Ex-ship management company director pleads guilty to 5 corruption charges

Ananthakrishnan Nanda pleaded guilty to a total of seven charges on Sept 22. ST PHOTO: KELVIN CHNG

SINGAPORE - He was a director at a ship management company who controlled other businesses when he entered into an arrangement to obtain money corruptly.

On Thursday, Ananthakrishnan Nanda, 51, was convicted of five corruption charges and two under the Corruption, Drug Trafficking and Other Serious Crimes (Confiscation of Benefits) Act after he pleaded guilty to them.

In court documents, Deputy Public Prosecutors Victoria Ting and David Menon said that Ananthakrishnan, an Indian national, was the managing director of Aoxing Ship Management Singapore, a department of Sinochem Shipping Singapore that charters and operates ships.

His responsibilities included liaising with other companies for goods and services to be supplied to the Sinochem vessels.

At the time, Ananthakrishnan also controlled other companies not affiliated with Aoxing and Sinochem, including Sakura Ship Management, Master Supplies & Logistics and Master Manning Services & Logistics.

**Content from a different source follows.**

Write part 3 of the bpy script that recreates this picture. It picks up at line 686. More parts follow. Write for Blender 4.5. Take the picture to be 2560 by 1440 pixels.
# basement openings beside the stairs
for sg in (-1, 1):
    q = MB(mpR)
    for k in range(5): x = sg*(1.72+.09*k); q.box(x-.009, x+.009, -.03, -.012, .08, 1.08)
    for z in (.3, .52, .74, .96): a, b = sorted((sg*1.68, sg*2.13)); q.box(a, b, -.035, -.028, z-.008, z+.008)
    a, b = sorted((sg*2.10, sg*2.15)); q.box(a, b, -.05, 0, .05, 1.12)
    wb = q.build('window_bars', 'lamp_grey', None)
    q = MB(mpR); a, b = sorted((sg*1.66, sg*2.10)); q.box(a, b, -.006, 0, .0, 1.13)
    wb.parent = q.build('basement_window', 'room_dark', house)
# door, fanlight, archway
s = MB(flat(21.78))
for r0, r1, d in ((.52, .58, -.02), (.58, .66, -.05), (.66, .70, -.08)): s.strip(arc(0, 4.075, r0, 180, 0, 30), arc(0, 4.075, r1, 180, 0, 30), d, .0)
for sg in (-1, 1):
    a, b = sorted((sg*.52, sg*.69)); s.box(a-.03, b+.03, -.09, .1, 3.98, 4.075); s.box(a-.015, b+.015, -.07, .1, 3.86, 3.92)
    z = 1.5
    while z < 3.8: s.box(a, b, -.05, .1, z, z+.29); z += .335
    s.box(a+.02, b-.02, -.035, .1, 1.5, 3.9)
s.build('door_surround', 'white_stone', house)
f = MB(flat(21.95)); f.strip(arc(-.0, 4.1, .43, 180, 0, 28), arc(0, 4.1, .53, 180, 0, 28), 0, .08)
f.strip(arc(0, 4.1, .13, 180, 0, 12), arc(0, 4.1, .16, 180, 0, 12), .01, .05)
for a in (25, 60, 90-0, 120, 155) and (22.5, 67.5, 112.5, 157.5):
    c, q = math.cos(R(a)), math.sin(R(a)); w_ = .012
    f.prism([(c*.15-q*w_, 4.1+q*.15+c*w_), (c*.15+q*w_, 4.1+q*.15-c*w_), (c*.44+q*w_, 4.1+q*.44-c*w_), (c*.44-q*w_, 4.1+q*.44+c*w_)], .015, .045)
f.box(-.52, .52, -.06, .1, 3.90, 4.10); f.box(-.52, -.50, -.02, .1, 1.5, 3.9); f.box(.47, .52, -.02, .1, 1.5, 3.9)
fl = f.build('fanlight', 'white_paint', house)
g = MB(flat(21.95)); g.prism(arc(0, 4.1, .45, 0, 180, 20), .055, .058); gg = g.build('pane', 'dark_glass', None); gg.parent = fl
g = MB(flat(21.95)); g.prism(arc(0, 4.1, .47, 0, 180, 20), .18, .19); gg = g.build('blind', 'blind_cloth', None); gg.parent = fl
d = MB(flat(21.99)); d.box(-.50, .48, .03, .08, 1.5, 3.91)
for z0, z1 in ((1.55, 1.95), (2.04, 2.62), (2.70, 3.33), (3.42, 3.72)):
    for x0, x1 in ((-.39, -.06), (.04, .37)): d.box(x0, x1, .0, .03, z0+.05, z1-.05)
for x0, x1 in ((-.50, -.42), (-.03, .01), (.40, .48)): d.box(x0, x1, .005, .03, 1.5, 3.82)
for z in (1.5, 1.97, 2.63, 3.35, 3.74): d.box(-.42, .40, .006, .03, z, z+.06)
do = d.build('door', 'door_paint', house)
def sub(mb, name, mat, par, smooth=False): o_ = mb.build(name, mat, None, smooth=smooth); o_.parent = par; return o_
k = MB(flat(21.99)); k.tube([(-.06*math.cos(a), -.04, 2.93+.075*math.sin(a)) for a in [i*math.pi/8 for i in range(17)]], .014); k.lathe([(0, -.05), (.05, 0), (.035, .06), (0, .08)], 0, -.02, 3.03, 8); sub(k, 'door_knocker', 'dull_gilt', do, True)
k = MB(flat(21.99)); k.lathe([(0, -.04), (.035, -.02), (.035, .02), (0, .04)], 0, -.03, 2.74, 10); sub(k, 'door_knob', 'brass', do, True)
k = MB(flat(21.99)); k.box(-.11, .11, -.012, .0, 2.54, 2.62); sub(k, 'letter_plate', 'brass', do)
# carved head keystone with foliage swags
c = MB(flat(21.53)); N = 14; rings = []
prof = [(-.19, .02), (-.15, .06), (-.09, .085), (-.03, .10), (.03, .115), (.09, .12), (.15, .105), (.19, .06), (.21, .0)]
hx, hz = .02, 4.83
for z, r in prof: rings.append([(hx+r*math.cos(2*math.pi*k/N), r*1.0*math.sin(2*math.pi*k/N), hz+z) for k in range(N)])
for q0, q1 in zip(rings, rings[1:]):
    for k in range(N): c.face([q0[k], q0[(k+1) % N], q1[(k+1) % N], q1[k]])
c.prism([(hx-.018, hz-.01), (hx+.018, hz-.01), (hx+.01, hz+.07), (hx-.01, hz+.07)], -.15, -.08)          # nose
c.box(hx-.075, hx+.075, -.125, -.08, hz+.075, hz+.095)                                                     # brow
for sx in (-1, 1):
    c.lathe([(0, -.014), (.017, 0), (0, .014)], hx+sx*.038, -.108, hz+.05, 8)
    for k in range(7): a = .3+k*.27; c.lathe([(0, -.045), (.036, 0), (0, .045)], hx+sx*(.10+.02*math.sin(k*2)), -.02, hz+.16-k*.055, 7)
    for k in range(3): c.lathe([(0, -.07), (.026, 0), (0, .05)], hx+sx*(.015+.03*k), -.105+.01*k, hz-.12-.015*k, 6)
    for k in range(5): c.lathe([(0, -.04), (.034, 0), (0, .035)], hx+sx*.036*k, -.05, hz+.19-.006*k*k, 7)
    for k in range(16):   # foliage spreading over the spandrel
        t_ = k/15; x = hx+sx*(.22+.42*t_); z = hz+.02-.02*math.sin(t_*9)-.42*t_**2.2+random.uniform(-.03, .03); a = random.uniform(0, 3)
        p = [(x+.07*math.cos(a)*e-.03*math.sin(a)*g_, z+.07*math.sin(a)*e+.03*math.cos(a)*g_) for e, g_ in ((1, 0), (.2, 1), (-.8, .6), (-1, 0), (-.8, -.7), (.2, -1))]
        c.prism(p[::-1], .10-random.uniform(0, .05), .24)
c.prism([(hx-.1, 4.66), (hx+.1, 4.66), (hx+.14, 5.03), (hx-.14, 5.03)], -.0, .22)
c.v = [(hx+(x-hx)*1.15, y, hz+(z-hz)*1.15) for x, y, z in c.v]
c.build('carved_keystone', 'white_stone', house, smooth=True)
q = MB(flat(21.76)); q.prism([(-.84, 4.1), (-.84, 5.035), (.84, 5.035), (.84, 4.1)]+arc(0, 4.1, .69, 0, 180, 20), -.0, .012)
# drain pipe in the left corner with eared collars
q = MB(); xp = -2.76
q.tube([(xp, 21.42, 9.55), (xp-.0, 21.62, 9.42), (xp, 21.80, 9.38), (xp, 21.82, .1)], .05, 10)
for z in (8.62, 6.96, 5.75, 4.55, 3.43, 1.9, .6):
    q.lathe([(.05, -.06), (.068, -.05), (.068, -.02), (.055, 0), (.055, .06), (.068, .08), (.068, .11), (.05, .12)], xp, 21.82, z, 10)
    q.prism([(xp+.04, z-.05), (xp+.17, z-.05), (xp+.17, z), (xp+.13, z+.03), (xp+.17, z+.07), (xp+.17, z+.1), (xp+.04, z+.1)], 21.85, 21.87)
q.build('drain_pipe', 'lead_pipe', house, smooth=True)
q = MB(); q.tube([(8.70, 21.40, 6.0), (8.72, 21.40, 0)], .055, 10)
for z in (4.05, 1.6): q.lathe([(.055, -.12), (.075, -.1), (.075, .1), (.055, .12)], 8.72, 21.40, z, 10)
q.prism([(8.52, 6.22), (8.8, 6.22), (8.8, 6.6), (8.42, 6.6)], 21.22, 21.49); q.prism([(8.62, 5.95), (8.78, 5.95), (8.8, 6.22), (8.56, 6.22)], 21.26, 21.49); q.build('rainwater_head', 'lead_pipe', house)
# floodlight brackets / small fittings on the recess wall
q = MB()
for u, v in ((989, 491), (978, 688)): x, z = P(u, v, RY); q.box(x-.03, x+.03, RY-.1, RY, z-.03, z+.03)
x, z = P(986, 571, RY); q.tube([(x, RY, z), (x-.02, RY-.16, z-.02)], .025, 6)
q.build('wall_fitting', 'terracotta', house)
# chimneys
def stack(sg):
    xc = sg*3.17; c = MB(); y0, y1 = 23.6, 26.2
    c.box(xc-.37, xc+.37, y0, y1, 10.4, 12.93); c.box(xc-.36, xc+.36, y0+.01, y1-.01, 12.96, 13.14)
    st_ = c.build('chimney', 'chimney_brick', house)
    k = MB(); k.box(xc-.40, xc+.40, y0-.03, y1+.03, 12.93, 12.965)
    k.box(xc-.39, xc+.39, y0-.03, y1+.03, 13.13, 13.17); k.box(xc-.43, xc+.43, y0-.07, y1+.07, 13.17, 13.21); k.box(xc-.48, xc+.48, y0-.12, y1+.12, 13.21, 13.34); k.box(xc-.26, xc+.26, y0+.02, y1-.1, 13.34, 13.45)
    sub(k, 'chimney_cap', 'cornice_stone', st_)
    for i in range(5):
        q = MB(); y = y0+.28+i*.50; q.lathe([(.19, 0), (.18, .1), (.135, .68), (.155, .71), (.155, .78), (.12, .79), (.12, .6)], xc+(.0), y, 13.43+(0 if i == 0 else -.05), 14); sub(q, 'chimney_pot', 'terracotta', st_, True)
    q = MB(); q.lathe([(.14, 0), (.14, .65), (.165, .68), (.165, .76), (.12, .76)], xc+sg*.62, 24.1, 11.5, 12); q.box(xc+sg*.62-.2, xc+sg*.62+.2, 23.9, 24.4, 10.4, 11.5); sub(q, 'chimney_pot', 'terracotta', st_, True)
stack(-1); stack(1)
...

In November 2015, he was introduced to Mr Kunal Chadha, the director and general manager of Marine Care Singapore, which supplies marine chemicals and equipment for the cleaning and maintenance of ships.

At that time, Aoxing was planning to start a tank cleaning and optimisation programme to increase the cleanliness and efficiency of Sinochem vessels.

On Dec 3, 2015, Ananthakrishnan met Mr Kunal to discuss engaging Marine Care as a vendor for Aoxing. The men agreed that in return for deals from Aoxing and Sinochem, Marine Care would pay Ananthakrishnan's company Sakura 10 per cent of the money it received from Aoxing and Sinochem.

"This was a reward paid to the accused for advancing Marine Care's business interests with Aoxing," said the prosecution.

Shortly after the meeting, Ananthakrishnan recommended Marine Care to his immediate supervisor, and on Dec 18, 2015, Marine Care was registered as an approved Sinochem vendor.

Ananthakrishnan then directed his subordinates to use Marine Care as a preferred chemical supplier.

As proposed by Mr Kunal, every quarter, Marine Care would collate a list of all invoices it issued to Aoxing and inform Ananthakrishnan and a Sakura director what was 10 per cent of the total amount invoiced.

While Ananthakrishnan had initially agreed on the 10 per cent payout to Sakura, he eventually arranged for his other company, Master Supplies & Logistics, to issue invoices corresponding to that amount.

The invoices bore the letterhead of Master Supplies & Logistics but stipulated that payments should be made to the bank accounts of Master Manning.

While the invoices stated that the 10 per cent was for technical services rendered to Marine Care, the latter never received such services, said DPP Menon.

After ensuring that Aoxing fully paid Marine Care the amount shown on the vendor's invoices, Marine Care would pay Master Manning 10 per cent of that amount, as reflected in Master Manning's invoices.

Marine Care would not pay Master Manning until Aoxing had completed the payment.

Among the amount Marine Care transferred to Master Manning was a sum of US$9,416.68 (S$13,324).

Ananthakrishna is due to appear next in court in February 2023 for his mitigation and the prosecution's sentencing submissions to be heard.

Court documents do not say if there are cases against others involved in this case.

For each corruption charge, he can be jailed for up to five years, fined up to $100,000 or both.

He can be jailed for up to 10 years, fined up to $500,000 or both for each offence under the Corruption, Drug Trafficking and Other Serious Crimes (Confiscation of Benefits) Act.